Probably the most famous, and most controversial, of high holiday prayers—known as the Unetaneh Tokef — comes from the period of the Crusades, and was allegedly written by a rabbi who had resisted church authority and been dismembered as a result. Its haunting litany of the various ways people can die is theologically troubling today—does God really ordain who shall die by fire, and who by stoning?—but comes from a period in which the oppression of Jews by Christians was indeed as unpredictable and violent as the prayer’s text suggests. Like the Spirituals of former slaves, Unetaneh Tokef reflects the religious yearnings of an oppressed people.
Of course, today, many Jews on the conservative side of the political spectrum take a different lesson from this history than do more progressive ones. For progressives, the central lesson of anti-Semitism is that oppression is wrong and we should fight it wherever we find it. For some conservatives, the central lesson of anti-Semitism is that we must stick up for Jews at all times, and help Jews defeat their enemies by being strong and self-sufficient.
Still, the fact remains that the High Holiday liturgy reflects the hardship of oppression and exile. The endless petitions for forgiveness, particularly on Yom Kippur but on Rosh Hashanah as well, are not simply remnants of a bygone theological era, in which God was understood as a kind of giant puppet-master pulling the strings of fate.

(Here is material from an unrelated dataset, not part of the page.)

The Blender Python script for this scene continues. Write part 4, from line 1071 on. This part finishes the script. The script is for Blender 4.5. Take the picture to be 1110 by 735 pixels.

Rather, that theology is itself the product of centuries of Jewish suffering and marginalization.
The reason people used to believe this stuff is that they wanted, even needed, to believe it. They desperately sought answers for their suffering: why the righteous suffered while the cruel triumphed, why even repentance was not enough to avert a horrible death, how there could be any transcendent order in a world that seemed chaotic.
There’s a reason, after all, that the latter-day Jewish sage Leonard Cohen chose the words of the Unetaneh Tokef for his 1974 classic “Who By Fire.” Cohen isn’t endorsing this theology so much as affirming the yearning beneath it. Life is precarious, often cruel. We are vulnerable creatures, subject to forces beyond our control. And in Cohen’s version, even the yearning for meaning is denied, as God is questioned as well (“Who shall I say is calling?”).
Even the famous melody of Unetaneh Tokef is resonant with non-Jewish cantorial music, just as The Jazz Singer’s rendition of Kol Nidre reflects the clash between Jewish tradition and the New World.
Personally, I find it impossible to square these themes with a political ideology that perpetuates oppression in the name of security and denigrates immigration in the name of nationalism. I find the High Holidays’ insistence on truth and introspection inconsistent with the cavalier attitude toward the truth on the part of Donald Trump and his supporters.
But regardless of how contemporary Jews interpret these themes, the fact is that Rosh Hashanah bears the record of Jewish migration, suffering, and multiculturalism, from its name to its liturgy to its themes, even to its customary foods and melodies, all of which have roots in Jewish encounters with other cultures. This is a holiday created by immigrants who knew both the richness of cultural exchange and the sting of oppression. It’s a 5,000-year-old ritual that seems created for 2017.